>>>>
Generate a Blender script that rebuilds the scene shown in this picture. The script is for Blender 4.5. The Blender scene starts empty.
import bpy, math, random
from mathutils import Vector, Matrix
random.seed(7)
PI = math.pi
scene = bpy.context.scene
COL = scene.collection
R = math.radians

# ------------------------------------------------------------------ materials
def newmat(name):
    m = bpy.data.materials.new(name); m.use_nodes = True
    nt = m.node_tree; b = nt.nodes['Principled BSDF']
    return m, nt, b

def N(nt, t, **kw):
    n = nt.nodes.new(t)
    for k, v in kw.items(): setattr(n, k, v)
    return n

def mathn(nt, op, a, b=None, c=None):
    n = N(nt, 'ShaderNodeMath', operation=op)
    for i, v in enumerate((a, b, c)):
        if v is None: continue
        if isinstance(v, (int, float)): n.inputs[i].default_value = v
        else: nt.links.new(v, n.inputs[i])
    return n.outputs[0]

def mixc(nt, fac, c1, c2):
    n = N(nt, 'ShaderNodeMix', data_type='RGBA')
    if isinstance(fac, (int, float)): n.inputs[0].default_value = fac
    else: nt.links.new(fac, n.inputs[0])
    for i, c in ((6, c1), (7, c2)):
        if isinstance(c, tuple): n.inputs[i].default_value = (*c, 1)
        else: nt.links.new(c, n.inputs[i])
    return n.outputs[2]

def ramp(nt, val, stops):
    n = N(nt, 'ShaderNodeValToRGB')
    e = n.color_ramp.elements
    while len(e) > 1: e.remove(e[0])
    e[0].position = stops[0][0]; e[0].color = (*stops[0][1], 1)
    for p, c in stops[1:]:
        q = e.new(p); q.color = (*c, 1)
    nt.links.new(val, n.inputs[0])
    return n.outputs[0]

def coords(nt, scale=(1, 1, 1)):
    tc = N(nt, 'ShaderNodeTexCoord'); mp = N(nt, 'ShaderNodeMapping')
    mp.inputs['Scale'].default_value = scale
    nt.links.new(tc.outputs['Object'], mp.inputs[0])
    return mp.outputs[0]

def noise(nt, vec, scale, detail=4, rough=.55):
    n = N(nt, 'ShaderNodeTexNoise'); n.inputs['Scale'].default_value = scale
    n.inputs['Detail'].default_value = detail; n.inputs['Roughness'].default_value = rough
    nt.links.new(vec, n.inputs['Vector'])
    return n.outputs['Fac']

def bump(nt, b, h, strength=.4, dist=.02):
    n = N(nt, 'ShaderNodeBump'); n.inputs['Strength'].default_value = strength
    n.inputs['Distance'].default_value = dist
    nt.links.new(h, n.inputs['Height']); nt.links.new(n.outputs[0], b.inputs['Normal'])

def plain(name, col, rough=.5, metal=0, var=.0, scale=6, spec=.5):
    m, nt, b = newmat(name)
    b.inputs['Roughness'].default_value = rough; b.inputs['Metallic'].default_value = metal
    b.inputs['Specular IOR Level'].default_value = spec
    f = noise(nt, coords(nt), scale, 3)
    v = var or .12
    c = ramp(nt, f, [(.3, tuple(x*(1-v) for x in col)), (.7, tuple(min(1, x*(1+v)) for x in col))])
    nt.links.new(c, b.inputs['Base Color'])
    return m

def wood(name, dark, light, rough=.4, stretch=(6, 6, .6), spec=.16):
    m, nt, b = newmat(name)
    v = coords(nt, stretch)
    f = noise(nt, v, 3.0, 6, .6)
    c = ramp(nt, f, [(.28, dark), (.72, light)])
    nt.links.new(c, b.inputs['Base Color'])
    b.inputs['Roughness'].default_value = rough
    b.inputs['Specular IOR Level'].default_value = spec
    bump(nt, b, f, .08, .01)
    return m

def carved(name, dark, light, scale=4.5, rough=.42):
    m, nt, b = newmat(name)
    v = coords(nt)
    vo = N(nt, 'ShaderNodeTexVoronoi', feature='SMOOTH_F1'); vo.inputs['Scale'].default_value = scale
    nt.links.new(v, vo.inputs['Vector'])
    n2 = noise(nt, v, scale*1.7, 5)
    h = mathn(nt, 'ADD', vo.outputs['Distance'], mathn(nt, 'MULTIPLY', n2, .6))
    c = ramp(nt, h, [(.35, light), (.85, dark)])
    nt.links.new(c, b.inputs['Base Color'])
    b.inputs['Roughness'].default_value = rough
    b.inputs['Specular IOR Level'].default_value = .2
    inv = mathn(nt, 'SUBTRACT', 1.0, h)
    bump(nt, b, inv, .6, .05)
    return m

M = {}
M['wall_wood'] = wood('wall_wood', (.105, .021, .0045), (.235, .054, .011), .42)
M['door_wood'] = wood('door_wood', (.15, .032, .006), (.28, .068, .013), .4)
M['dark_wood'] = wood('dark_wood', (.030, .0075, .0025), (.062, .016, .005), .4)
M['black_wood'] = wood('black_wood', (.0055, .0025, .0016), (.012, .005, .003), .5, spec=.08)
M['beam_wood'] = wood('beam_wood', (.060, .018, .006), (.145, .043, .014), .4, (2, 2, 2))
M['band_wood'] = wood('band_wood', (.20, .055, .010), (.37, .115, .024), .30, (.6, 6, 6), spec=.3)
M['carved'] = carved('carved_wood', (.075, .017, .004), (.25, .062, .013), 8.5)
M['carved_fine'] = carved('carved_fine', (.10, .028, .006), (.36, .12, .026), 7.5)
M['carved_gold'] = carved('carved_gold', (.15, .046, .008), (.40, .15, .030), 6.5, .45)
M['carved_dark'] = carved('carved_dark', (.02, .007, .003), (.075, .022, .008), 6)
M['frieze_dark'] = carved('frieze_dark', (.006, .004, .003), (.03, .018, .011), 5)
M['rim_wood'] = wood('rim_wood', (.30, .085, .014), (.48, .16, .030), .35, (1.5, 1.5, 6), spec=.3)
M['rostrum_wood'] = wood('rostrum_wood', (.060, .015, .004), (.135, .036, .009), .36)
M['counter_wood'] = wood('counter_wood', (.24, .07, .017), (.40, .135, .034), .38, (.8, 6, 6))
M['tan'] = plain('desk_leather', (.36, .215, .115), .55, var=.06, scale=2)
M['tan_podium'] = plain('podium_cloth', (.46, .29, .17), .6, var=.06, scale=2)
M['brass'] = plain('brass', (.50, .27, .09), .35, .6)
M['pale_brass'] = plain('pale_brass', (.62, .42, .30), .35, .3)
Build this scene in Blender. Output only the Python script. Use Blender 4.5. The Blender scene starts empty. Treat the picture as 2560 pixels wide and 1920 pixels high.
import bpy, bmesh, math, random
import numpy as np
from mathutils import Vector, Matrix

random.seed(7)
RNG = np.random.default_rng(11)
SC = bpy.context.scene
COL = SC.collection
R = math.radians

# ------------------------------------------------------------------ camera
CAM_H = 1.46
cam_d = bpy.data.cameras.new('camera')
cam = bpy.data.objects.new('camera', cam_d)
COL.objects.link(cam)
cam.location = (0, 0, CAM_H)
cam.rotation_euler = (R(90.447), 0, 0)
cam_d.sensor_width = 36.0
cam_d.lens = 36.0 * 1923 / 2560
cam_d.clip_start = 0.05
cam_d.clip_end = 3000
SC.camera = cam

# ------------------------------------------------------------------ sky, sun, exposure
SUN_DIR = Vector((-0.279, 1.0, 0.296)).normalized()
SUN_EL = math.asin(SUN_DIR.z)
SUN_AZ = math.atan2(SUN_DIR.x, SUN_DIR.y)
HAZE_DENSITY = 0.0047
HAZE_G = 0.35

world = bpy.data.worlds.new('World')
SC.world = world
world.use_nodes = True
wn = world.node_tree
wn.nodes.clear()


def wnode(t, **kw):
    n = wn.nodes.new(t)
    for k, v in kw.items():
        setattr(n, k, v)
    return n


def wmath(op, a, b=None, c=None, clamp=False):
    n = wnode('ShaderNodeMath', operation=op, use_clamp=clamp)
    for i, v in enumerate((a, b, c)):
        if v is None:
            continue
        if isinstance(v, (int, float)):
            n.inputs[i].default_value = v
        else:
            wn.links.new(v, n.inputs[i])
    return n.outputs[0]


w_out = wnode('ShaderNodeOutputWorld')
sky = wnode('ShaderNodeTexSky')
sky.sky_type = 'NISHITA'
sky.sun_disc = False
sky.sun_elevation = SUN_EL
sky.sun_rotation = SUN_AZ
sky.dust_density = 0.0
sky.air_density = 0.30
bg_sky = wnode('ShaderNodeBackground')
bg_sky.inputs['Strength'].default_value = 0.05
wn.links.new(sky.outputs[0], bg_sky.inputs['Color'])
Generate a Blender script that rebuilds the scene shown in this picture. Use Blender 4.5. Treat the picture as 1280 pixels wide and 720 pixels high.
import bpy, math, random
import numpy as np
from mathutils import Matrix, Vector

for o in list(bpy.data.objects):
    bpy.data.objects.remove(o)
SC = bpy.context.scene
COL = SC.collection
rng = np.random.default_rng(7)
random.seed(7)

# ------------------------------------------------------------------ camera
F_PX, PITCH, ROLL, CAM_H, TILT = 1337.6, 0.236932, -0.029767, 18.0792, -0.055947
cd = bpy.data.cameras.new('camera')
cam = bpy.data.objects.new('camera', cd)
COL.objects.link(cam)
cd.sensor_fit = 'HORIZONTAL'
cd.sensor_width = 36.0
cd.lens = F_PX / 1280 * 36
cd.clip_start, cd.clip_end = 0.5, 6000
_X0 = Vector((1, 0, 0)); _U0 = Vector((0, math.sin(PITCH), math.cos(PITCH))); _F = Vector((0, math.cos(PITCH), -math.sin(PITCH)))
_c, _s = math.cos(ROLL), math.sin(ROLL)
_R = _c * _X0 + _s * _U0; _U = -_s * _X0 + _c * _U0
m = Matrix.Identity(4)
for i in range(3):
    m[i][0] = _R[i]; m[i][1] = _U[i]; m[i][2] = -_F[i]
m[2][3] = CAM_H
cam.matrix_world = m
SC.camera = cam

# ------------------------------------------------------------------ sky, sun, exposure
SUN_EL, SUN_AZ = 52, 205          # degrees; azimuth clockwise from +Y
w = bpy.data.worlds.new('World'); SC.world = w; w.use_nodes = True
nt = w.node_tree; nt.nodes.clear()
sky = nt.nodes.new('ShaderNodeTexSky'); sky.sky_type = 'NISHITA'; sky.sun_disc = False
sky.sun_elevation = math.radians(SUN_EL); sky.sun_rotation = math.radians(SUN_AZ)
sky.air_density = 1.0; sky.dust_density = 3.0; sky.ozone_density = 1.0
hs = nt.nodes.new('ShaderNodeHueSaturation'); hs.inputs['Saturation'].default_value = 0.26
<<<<
_WHAT IS NEEDED_.
In the listing above, find the line with "720 pixels high." and the line with "from mathutils import Matrix, Vector". Output those two lines and every line between them, exactly as written.

_RESULT_.
Generate a Blender script that rebuilds the scene shown in this picture. Use Blender 4.5. Treat the picture as 1280 pixels wide and 720 pixels high.
import bpy, math, random
import numpy as np
from mathutils import Matrix, Vector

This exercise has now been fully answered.